We were up with the sun to try and squeeze every last hour of daylight, but, come ten, we were still driving round. The wind was blowing but looked to be really offshore. The swell was there, but seemed to not be wrapping in anywhere at all. Some of the usual spots were flat (which I couldn’t get my head round with a 17-sec. period of west swell), so finding a sailable place was proving impossible. At least Geoff was getting a guided tour of beautiful Caithness. Of course we wanted to sail Thurso East, but maybe we almost didn’t believe it could happen?
As time ticked on we knew it was now or never. It still looked really offshore and not that big with the dropping tide. It was windy though. I rigged a 4.3 and headed out to join the handful of surfers. A game of tentative politeness ensued where I would catch a wave, bottom turn wide around the pack, around the throwing lip and turn on the still-very-shapely end section. I’d sail straight out the back again in 10 seconds flat, then sit on my kit for 10 minutes before repeating. It was a happy medium, if slightly frustrating, but meant that the surfers got their waves and I got mine without being dropped in on. Most importantly it was very sailable, actually not too offshore and at times and I was pretty stacked on the 4.3. Phew.
CAMERA BLUNDERS
Geoff had been on camera duty, so we had some evidence of Thurso East windsurfing in-the-can and now it was Geoffs turn to head out. I’d neatly stitched him up with sailing at low tide when the waves are smallest – and he’d neatly stitched me up by setting the camera to ‘bulb’. After my story of the last person drowning my camera, he’d kindly used the rain guard and spun all the dials on the top of the camera as he pulled it over. Program ‘Bulb’, aperture ‘20’ and not much light doesn’t make for discernible pics it seems …

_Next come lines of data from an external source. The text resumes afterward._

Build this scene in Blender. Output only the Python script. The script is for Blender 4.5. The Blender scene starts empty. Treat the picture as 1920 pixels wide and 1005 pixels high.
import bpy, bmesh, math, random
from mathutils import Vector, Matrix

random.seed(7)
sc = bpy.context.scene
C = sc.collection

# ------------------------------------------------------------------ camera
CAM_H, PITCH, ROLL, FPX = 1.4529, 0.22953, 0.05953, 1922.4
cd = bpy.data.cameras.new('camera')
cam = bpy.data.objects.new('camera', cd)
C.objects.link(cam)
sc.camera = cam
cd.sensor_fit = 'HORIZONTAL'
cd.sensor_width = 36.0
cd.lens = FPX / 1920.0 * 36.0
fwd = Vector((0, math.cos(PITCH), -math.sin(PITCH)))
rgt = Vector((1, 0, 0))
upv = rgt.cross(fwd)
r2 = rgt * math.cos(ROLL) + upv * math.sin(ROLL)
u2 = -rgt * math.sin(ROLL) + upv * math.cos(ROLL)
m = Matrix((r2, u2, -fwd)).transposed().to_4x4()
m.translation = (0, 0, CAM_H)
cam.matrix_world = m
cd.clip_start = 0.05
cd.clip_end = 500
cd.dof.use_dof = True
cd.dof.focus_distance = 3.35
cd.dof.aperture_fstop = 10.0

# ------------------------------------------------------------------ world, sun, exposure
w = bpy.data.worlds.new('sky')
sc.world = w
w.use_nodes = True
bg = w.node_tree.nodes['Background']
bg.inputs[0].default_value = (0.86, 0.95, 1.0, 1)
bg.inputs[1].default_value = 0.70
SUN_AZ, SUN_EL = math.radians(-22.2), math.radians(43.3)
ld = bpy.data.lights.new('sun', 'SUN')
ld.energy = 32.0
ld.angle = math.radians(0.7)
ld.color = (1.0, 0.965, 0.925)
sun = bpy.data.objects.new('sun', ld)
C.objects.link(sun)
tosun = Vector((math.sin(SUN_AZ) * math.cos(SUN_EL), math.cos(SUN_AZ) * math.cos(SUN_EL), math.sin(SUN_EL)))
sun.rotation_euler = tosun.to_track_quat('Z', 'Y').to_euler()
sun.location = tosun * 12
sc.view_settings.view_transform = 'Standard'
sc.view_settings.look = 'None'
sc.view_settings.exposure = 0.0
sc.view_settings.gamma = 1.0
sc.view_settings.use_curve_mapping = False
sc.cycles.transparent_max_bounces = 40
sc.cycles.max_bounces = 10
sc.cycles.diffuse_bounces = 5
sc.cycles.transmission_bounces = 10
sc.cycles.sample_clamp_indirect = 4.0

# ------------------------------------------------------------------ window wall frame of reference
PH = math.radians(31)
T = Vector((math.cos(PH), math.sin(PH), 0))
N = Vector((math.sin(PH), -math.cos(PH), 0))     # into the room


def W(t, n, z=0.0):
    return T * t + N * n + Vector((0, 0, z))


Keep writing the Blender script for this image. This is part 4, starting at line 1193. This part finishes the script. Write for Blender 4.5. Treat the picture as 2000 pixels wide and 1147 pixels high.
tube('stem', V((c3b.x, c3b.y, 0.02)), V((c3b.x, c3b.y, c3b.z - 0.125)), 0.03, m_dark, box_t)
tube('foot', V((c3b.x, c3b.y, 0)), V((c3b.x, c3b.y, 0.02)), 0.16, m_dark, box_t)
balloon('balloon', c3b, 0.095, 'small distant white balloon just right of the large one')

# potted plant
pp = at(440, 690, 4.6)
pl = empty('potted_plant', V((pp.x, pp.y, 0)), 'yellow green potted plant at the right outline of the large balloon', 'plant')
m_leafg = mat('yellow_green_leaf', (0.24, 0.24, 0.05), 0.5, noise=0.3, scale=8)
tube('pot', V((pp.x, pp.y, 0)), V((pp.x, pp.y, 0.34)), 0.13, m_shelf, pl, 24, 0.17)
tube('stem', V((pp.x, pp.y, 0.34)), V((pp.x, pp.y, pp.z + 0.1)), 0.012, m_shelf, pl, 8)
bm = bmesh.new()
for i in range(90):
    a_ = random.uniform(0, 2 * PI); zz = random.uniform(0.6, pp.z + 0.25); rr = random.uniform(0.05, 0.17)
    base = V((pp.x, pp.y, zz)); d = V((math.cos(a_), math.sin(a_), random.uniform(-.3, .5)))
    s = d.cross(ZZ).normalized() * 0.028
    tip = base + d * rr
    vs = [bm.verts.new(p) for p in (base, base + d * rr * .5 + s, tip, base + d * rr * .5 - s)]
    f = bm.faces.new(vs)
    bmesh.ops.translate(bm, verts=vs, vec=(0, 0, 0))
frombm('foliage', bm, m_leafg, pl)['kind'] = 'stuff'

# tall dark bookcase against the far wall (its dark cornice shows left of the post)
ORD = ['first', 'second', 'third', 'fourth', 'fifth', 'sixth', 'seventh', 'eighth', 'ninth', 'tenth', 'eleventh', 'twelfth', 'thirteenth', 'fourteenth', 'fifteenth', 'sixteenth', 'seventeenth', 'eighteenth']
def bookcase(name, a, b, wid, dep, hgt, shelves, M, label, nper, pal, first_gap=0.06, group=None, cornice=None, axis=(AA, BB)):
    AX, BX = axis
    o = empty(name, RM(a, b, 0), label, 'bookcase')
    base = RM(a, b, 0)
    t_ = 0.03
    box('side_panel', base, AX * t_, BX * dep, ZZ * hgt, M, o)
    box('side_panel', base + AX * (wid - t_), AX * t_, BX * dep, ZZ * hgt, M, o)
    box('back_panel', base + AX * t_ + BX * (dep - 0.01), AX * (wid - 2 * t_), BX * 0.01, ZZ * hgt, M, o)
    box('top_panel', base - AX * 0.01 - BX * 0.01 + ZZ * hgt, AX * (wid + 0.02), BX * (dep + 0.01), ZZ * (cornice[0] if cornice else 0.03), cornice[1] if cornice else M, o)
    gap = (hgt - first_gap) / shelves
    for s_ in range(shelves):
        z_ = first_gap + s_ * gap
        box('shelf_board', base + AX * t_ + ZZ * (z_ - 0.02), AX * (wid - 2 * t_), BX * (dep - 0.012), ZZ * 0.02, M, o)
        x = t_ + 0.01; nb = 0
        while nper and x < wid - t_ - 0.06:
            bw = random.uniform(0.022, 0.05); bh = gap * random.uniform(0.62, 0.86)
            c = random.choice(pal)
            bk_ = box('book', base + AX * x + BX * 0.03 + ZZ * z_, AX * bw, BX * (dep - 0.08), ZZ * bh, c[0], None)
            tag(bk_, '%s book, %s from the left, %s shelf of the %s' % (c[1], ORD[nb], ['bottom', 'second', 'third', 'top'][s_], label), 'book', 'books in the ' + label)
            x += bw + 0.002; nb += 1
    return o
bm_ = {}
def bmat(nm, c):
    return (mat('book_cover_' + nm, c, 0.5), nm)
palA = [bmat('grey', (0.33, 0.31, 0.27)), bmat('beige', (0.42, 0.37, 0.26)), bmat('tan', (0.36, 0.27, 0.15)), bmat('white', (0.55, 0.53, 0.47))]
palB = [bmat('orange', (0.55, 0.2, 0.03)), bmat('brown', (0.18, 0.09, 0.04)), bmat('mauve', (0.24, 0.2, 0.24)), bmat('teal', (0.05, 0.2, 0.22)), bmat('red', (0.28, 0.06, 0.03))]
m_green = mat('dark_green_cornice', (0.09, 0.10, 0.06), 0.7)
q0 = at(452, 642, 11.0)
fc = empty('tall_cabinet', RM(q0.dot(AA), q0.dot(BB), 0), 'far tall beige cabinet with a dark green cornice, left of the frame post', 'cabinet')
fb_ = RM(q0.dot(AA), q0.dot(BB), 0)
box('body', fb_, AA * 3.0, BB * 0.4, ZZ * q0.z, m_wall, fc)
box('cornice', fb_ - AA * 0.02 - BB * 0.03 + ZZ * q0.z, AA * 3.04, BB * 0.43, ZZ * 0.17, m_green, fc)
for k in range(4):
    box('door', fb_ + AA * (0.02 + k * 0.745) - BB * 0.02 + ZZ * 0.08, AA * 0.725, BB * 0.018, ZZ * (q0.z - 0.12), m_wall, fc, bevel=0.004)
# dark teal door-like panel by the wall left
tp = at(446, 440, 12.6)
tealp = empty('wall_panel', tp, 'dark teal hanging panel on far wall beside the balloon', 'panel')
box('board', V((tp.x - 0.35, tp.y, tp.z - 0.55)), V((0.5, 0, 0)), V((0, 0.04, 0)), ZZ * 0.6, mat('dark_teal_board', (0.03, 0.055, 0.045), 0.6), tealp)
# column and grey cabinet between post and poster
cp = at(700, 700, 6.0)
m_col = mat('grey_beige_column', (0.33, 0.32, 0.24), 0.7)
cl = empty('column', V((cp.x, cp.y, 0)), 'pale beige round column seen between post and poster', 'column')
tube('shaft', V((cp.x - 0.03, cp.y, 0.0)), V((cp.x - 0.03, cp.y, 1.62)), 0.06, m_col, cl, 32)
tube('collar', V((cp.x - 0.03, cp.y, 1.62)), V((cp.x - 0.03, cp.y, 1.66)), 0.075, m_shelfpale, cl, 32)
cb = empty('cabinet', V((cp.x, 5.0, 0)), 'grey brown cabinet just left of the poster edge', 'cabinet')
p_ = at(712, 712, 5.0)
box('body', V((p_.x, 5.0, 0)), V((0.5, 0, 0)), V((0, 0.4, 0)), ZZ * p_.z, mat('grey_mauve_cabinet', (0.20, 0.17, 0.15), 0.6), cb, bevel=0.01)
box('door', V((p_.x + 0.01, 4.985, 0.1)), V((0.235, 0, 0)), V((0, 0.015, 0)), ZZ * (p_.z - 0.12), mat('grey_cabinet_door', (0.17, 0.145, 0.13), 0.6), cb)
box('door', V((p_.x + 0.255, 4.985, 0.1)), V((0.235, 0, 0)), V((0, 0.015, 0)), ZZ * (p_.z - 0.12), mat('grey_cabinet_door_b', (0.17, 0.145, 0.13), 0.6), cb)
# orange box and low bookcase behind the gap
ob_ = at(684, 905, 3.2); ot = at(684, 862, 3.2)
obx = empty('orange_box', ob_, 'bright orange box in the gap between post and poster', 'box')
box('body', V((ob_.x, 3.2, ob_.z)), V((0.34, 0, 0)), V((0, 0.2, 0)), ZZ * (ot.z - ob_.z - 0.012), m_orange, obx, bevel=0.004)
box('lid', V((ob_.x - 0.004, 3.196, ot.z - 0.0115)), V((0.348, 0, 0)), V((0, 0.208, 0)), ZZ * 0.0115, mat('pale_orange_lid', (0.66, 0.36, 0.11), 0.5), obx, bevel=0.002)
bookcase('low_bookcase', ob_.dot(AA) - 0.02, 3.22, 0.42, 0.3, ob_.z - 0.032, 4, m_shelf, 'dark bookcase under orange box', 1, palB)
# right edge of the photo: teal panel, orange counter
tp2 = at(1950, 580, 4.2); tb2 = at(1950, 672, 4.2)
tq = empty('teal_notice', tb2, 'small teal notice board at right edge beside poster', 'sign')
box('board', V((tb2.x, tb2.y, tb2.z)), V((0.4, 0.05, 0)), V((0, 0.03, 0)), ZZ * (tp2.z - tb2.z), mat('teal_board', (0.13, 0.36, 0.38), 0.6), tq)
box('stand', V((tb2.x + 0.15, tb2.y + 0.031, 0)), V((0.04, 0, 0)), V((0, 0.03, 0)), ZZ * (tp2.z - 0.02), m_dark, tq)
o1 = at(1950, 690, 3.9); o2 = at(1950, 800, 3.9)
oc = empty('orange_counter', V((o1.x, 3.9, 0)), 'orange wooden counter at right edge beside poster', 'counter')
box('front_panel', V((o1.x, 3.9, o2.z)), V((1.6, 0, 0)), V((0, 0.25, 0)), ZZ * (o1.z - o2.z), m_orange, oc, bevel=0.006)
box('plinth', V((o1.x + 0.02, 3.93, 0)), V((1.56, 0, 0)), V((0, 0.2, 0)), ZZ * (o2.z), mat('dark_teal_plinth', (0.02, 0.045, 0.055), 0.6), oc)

Geoff had the place almost to himself for a couple of hours, screaming along the lovely Thurso East walls, before I decided I just had to head back out. It was now really starting to turn on. The tide was pushing in, the 10-ft. at 17-seconds swell was really starting to show itself. The wind was perfectly east and 30 mph., there were logo-high, logo-wide barrels – and the surfers were also heading back out. Pointing your board at the lip of a barreling nearly-mast-high wave, trying to backdoor it for an air with an approach speed of 35 mph. is perhaps one of the hardest things we as windsurfers ever have to do? I can tell you [from my motorbike experience] that taking a corner at 120 mph. on the edge of your tyres, within feet of other peoples’ elbows and your knee on the grass, really isn’t that trick. But, lining up moving, heavy lips with surfers bobbing about in the mix is really more than my brain can compute. Which brings us back to the beginning of my tale. My one and only hit on the heaviest part of the wave and the 10 seconds that truly made the whole 48 hrs. worthwhile – even if I did have my eyes closed!
As ever, my first thought is ‘when will it ever happen again?’ Imagine if it was bigger, less surfers, more wind? It’s such a fantastic wave, I’ll be checking the forecast daily and crossing my fingers for a long time to come.